Не успели мы войти в избу, как у исправника поднялась возня опять. С полчаса была возня и раза три были отчаянные крики арестанта. Потом всё смолкло и слышно было только: «О!... О!...» Около квартиры нашей толпилось всё село. Спустя с час писарь позвал нас к исправнику. Входим, — арестант сидит в углу, весь в крови, привалившись к стене.
— Смотри, отец, что исправник сделал со мной; гляди-ко руки и ноги! Он велел стянуть мне руки верёвкой, выше локтей, назад и крутить палкой. Руки впереди в кандалах, и он крутит их назад. Совсем переломал-было кости.
— Врёшь, никто тебя не крутил!
— Молчи, исправник, я говорю со священником, перебивать меня при нём не смеешь, и бить при нём не смеешь.

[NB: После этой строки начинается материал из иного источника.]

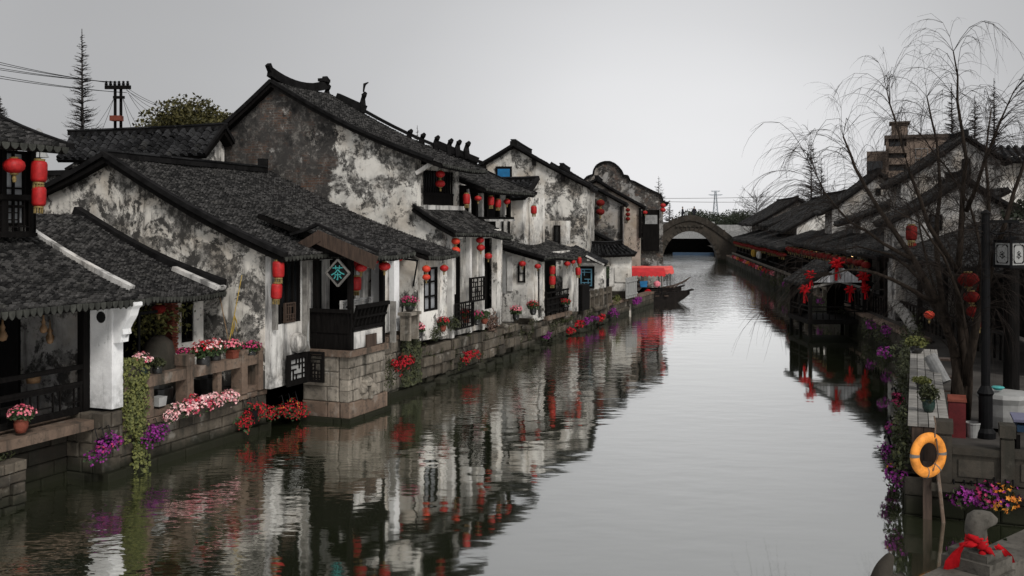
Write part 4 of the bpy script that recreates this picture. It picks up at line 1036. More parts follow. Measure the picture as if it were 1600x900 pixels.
roof(h, (e_ + .4, 75.5, 6.3), (e_ + .4, 84, 6.3), (e_ - 4, 75.5, 8.0), (e_ - 4, 84, 8.0), 'tile_black', .3, .3, .1)
fbox(MB(), 1004, 1030, 328, 392, 75, -.25, 0).build('porch_panel', M['wood'], h)
fbox(MB(), 1008, 1027, 336, 350, 75, -.3, -.25).build('shop_board', M['grey'], h)
h = thing('canal_side_shed', 'low dark lean-to sheds stepping down between the cloud gable and the bridge', 'shed', (-1, 90, 1), F)
MB().box(-5, .4, 86, 108, .4, 3.4).build('wall', M['wood'], h)
roof(h, (.9, 85.8, 3.3), (.9, 109, 3.3), (-3, 85.8, 5.0), (-3, 109, 5.0), 'tile_black', .35, .3, .04)
# low roofs in front of these
h = hs('low_gabled_house', 'low house with bright gable edge in front of the grey brick house', 58.6, 59.9, (880, 375), (916, 360), (965, 384), 'greybrick', 'tile_black', ov=.6, cw=.24, rl=.2, sag=.03, horn=.05)
m = MB(); m.beam(at(905, 394, s=48.0, fr=F), at(944, 414, s=48.0, fr=F), .12, .08); m.beam(at(914, 362, s=58.2, fr=F), at(914, 392, s=58.2, fr=F), .06, .06)
m.build('verge_board', M['board'], h)
h = thing('blue_lattice_house', 'low white house with pale blue lattice window and dark hipped roof by the landing', 'house', (-1, 48, 1), F)
q0, q1 = at(880, 452, s=48.6, fr=F), at(944, 410, s=48.6, fr=F)
MB().box(q0[0], q1[0], 48.6, 50.8, .85, 2.95).build('wall', M['white'], h)
roof(h, (q1[0] + .1, 48.2, 2.9), (q1[0] + .1, 50.9, 2.9), (q1[0] - 1.6, 48.2, 3.7), (q1[0] - 1.6, 50.9, 3.7), 'tile_black', .22, .18, .03)
fbox(MB(), 903, 929, 416, 450, 48.6, -.1, 0).build('window_surround', M['wood'], h)
a, b = at(907, 447, s=48.45, fr=F), at(925, 420, s=48.45, fr=F)
lattice(h, 's', 48.49, a[0], b[0], a[2], b[2], .16, .04, .06, 'skyblue', 'lattice_window', 0, None, 2)
h = thing('corner_white_house', 'white cottage with black hipped roof standing at the water beside the red boats', 'house', (-1, 54.5, .8), F)
q0, q1 = at(938, 460, s=54, fr=F), at(986, 398, s=54, fr=F); xa, xb, zt = q0[0], q1[0], q1[2]
MB().box(xa, xb, 54, 56.6, -.3, zt).build('wall', M['white'], h)
roof(h, (xa - 1.2, 53.6, zt), (xb + .2, 53.6, zt), (xa - .9, 55.3, zt + .5), (xb - .6, 55.3, zt + .5), 'tile_black', .26, .2, .05)
roof(h, (xb + .25, 53.6, zt), (xb + .25, 57, zt), (xb - .6, 55.3, zt + .5), (xb - .7, 57, zt + .5), 'tile_black', .26, .2, .03)
ridge(h, (xa - 1.2, 55.3, zt + .45), (xb - .5, 55.3, zt + .45), .25, .2, horn=.25)
fbox(MB(), 960, 981, 418, 441, 54, -.05, 0).build('panel', M['dirty'], h)
fbox(MB(), 943, 952, 416, 458, 54, -.06, 0).build('doorway', M['pane'], h)
fbox(MB(), 953, 988, 455, 474, 54, -.35, 0).build('plinth', M['darkstone'], h)
# landing in front of the blue window
h = thing('landing_railing', 'low stone railing of square posts round the canal landing', 'railing', (-14, 45, .9))
m = MB()
for k in range(6): m.box(-14.1, -13.9, 43.8 + k * .7, 43.98 + k * .7, .95, 1.75)
m.box(-14.08, -13.92, 43.8, 47.5, 1.45, 1.56); m.build('railing', M['quay'], h)
h = thing('white_gate', 'white slatted gate at the foot of the white cottage', 'gate', (-14, 51, .9))
m = MB()
for k in range(6): m.box(-14.08, -14.02, 50.6 + k * .36, 50.86 + k * .36, .9, 2.0)
m.box(-14.02, -13.98, 50.6, 52.7, 1.75, 1.83); m.box(-14.02, -13.98, 50.6, 52.7, 1.05, 1.13); m.build('slats', M['plastic'], h)
h = thing('black_cage_box', 'black slatted box standing on the landing beside the porch', 'box', (-14.1, 42.6, 1))
lattice(h, 's', 42.2, -14.6, -13.7, 1.0, 2.15, .14, .04, .07, 'wood', 'front_panel', 0, 'ink', 5); MB().box(-14.6, -13.7, 42.2, 43.2, 1.0, 2.13).build('body', M['wood'], h)

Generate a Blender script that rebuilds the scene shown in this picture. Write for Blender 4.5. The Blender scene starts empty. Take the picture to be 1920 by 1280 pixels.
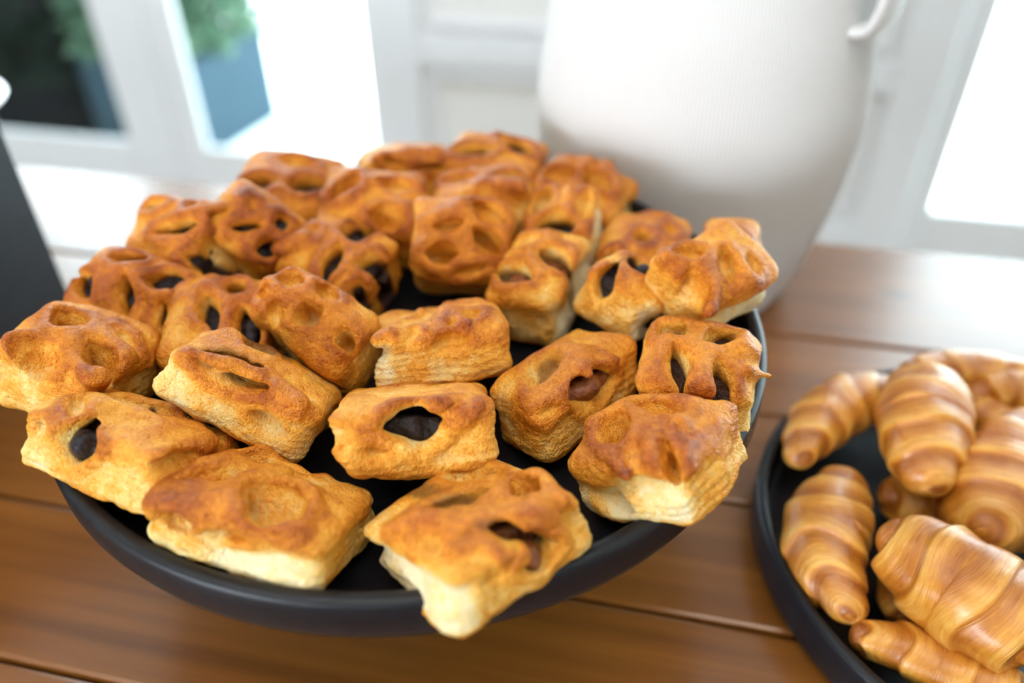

Вы, батюшка, не уходите от меня, пока я здесь; он удушит меня. После этого десятские развязали меня и верёвкой втащили на перекладину палатей, положили животом поперёк бруса, привязали вон эти чурбаки к ручным и ножным кандалам и вытянули все мои жилы. Головой вниз, с чурбаками на руках и на ногах, у меня свет помутился. Я думал, что тут мой и конец. Я буду жаловаться, и заявляю вам.
— Врёшь, разбойник, я не трогал тебя!
— А кто же мне вытянул и руки и ноги, откуда эти рубцы? А кровь-то из носу полила от чего? Видишь, я весь в крови?
— А ч... тебя знает от чего! Может быть тебе поломали и руки и ноги на разбое.
— Руки и ноги рвут разбойники, а не разбойникам.
Я отзываю исправника в другую избу и говорю ему: «Да, вы, любезнейший, что делаете? Пытаете? Вас за это самих пошлют протоптать ту же дорожку, по которой пойдёт этот арестант, да и мне достанется с вами. Я сейчас уеду и донесу, что я здесь вижу и слышу».
— Я не пытал, он, мерзавец, врёт.
— Наедине со мной вы этого не говорите.
— Да как же допытать его? Он ничего не говорит, только и твердит: знать не знаю, ведать не ведаю!
— Не говорит, так и трогайте его; предоставьте допросить другим. Может быть за ним есть такие дела, за которые его следует расстрелять. Так и будет он рассказывать вам?
Я вышел, и тотчас же велел закладывать лошадей. Арестанта тотчас же увели в конюшню и, пока закладывали мне лошадей, отправили в острог. Я поехал домой, а исправник за арестантом, в город, жаловаться на меня преосвященному.
В первой же почтой преосвященный (Афанасий Дроздов) вызвал меня, не принял от меня никаких объяснений и, за то, что я вмешался в действия полиции, задал мне здоровую гонку.
Жаловался ли арестант на пытку исправника, или нет, — я не знаю; но меня официально об этом никто не спрашивал. Лет чрез 9, потом мы с этим исправником ездили по сёлам объявлять Высочайший манифест 19-го февраля 1861 года.
В Самарской губернии, по берегам р. Иргиза некогда было много раскольничьих монастырей. Места эти считались раскольниками святыней. В одном месте, по берегам одного довольно большого озера, стояло два монастыря, на одном берегу мужской, на другом женский. По принятии некоторыми монастырями единоверия и по закрытии совсем других, землёю стал владеть голод Николаев. Город сдал озеро купцу для рыбной ловли. В первую же тоню, как запустили невод, вытащили шестнадцать, объеденных раками, ребят. Назначено было следствие, прибыло временное отделение, от духовного ведомства назначен был депутатом благочинный Н. Ф. П. Все следователи поместились в женском монастыре. Дело было летом. Долго жили следователи, много делали и, как-то, однажды вечером, вышли все на крыльцо подышать чистым воздухом, поболтать и закурить трубки, закурил и благочинный. Как увидели преподобные матери благочинного с трубкой, так и всполошилась вся обитель. На другой же день матушка-игуменья послала жалобу к преосвященному, что благочинный осквернил святыню, — и благочинный тотчас же был удалён от должности.